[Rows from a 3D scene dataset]

########################################

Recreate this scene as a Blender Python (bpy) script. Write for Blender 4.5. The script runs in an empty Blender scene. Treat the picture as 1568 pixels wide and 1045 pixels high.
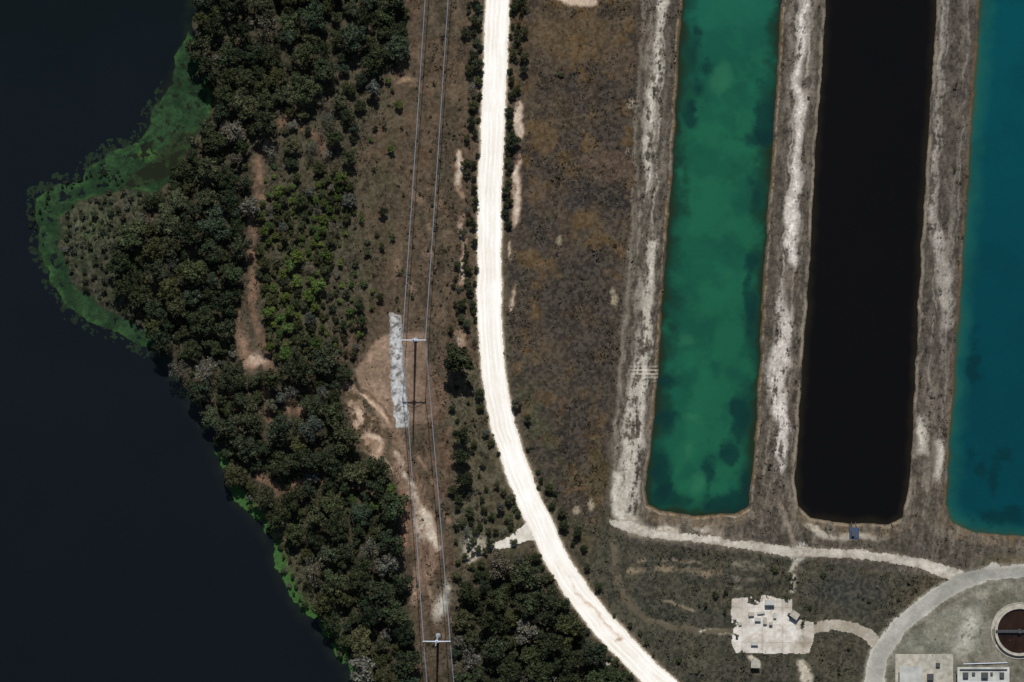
import bpy, math, numpy as np, random
from mathutils import Vector
random.seed(3); rng=np.random.default_rng(7)
S=0.3
CX,CY=784.0,522.5
def W(x,y): return ((x-CX)*S,(CY-y)*S)
def lin(c):
    c=np.array(c,dtype=float)/255.
    return np.where(c<=0.04045,c/12.92,((c+0.055)/1.055)**2.4)
scene=bpy.context.scene
# ------------------------------------------------ raster of the land
st=1.25
gx=np.arange(-100,1668+st,st); gy=np.arange(-100,1145+st,st)
GX,GY=np.meshgrid(gx.astype(np.float32),gy.astype(np.float32))
NY,NX=GX.shape
TAB=rng.random((32,256,256)).astype(np.float32)
def vn(x,y,seed):
    t=TAB[seed%32]
    xf=np.floor(x); yf=np.floor(y)
    fx=x-xf; fy=y-yf
    xi=xf.astype(np.int32)&255; yi=yf.astype(np.int32)&255; xj=(xi+1)&255; yj=(yi+1)&255
    fx=fx*fx*(3-2*fx); fy=fy*fy*(3-2*fy)
    a=t[yi,xi]; b=t[yi,xj]; c=t[yj,xi]; d=t[yj,xj]
    return (a*(1-fx)+b*fx)*(1-fy)+(c*(1-fx)+d*fx)*fy
def fbm(x,y,s,o=4,seed=0,g=0.5):
    r=0;a=1;t=0
    # octaves are turned against each other so no lattice shows
    for i in range(o):
        f=2**i/s; ca=np.float32(math.cos(.6*i+.3)*f); sa_=np.float32(math.sin(.6*i+.3)*f)
        r=r+np.float32(a)*vn(x*ca+y*sa_+np.float32(17.3*i),y*ca-x*sa_+np.float32(9.1*i),seed*5+i); t+=a; a*=g
    return r/np.float32(t)
def fbs(x,y,s,o=4,seed=0,g=0.5):
    r=0;a=1;t=0
    for i in range(o):
        f=np.float32(2**i/s)
        r=r+np.float32(a)*vn(x*f+np.float32(17.3*i),y*f+np.float32(9.1*i),seed*5+i); t+=a; a*=g
    return r/np.float32(t)
def sst(a,b,x):
    t=np.clip((x-a)/(b-a),0,1); return t*t*(3-2*t)
n1=fbm(GX,GY,30,5,1,0.6)-0.5; n2=fbm(GX,GY,30,5,2,0.6)-0.5
WX=GX+n1*18; WY=GY+n2*18           # ragged
SX=GX+n1*7; SY=GY+n2*7             # slightly uneven
NF=fbm(GX,GY,5,3,3,0.7)            # fine
NM=fbm(GX,GY,22,5,4,0.6)           # medium
NL=fbm(GX,GY,110,4,5,0.5)          # large
def con(n,k): return np.clip((n-0.5)*k+0.5,0,1)
UD=GX+0.085*GY+n1*6
NS=fbs(UD*1.0,GY*0.2,6,5,6,0.7)   # streaks along the dikes
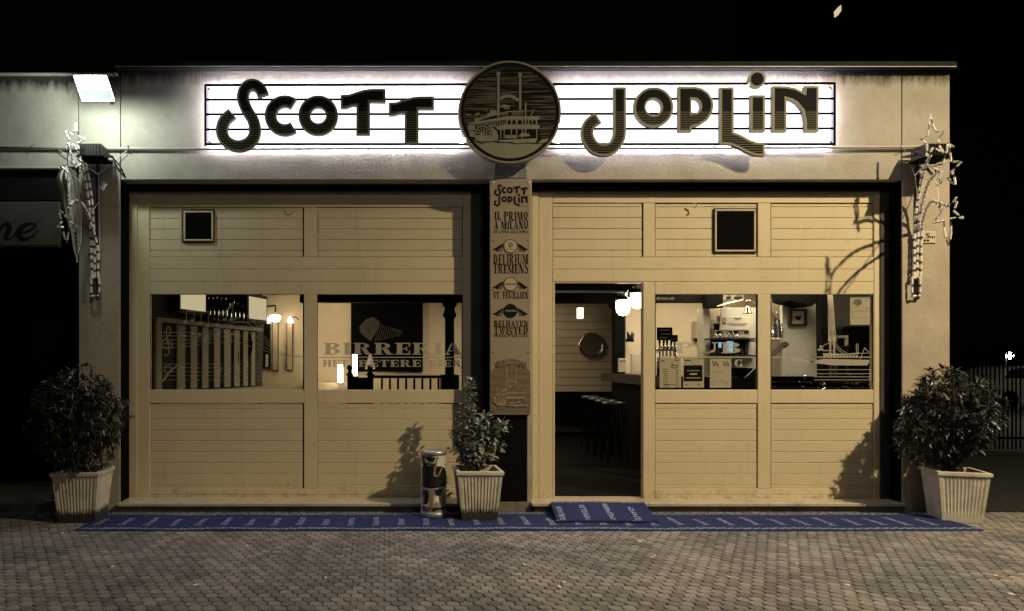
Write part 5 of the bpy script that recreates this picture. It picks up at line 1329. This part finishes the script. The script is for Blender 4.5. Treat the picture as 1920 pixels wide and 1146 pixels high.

########################################

Repeat the data exactly, without the pictures.

**WRITTEN RESPONSE:**
Recreate this scene as a Blender Python (bpy) script. Write for Blender 4.5. The script runs in an empty Blender scene. Treat the picture as 1568 pixels wide and 1045 pixels high.
import bpy, math, numpy as np, random
from mathutils import Vector
random.seed(3); rng=np.random.default_rng(7)
S=0.3
CX,CY=784.0,522.5
def W(x,y): return ((x-CX)*S,(CY-y)*S)
def lin(c):
    c=np.array(c,dtype=float)/255.
    return np.where(c<=0.04045,c/12.92,((c+0.055)/1.055)**2.4)
scene=bpy.context.scene
# ------------------------------------------------ raster of the land
st=1.25
gx=np.arange(-100,1668+st,st); gy=np.arange(-100,1145+st,st)
GX,GY=np.meshgrid(gx.astype(np.float32),gy.astype(np.float32))
NY,NX=GX.shape
TAB=rng.random((32,256,256)).astype(np.float32)
def vn(x,y,seed):
    t=TAB[seed%32]
    xf=np.floor(x); yf=np.floor(y)
    fx=x-xf; fy=y-yf
    xi=xf.astype(np.int32)&255; yi=yf.astype(np.int32)&255; xj=(xi+1)&255; yj=(yi+1)&255
    fx=fx*fx*(3-2*fx); fy=fy*fy*(3-2*fy)
    a=t[yi,xi]; b=t[yi,xj]; c=t[yj,xi]; d=t[yj,xj]
    return (a*(1-fx)+b*fx)*(1-fy)+(c*(1-fx)+d*fx)*fy
def fbm(x,y,s,o=4,seed=0,g=0.5):
    r=0;a=1;t=0
    # octaves are turned against each other so no lattice shows
    for i in range(o):
        f=2**i/s; ca=np.float32(math.cos(.6*i+.3)*f); sa_=np.float32(math.sin(.6*i+.3)*f)
        r=r+np.float32(a)*vn(x*ca+y*sa_+np.float32(17.3*i),y*ca-x*sa_+np.float32(9.1*i),seed*5+i); t+=a; a*=g
    return r/np.float32(t)
def fbs(x,y,s,o=4,seed=0,g=0.5):
    r=0;a=1;t=0
    for i in range(o):
        f=np.float32(2**i/s)
        r=r+np.float32(a)*vn(x*f+np.float32(17.3*i),y*f+np.float32(9.1*i),seed*5+i); t+=a; a*=g
    return r/np.float32(t)
def sst(a,b,x):
    t=np.clip((x-a)/(b-a),0,1); return t*t*(3-2*t)
n1=fbm(GX,GY,30,5,1,0.6)-0.5; n2=fbm(GX,GY,30,5,2,0.6)-0.5
WX=GX+n1*18; WY=GY+n2*18           # ragged
SX=GX+n1*7; SY=GY+n2*7             # slightly uneven
NF=fbm(GX,GY,5,3,3,0.7)            # fine
NM=fbm(GX,GY,22,5,4,0.6)           # medium
NL=fbm(GX,GY,110,4,5,0.5)          # large
def con(n,k): return np.clip((n-0.5)*k+0.5,0,1)
UD=GX+0.085*GY+n1*6
NS=fbs(UD*1.0,GY*0.2,6,5,6,0.7)   # streaks along the dikes
Write part 5 of the bpy script that recreates this picture. It picks up at line 1329. This part finishes the script. The script is for Blender 4.5. Treat the picture as 1920 pixels wide and 1146 pixels high.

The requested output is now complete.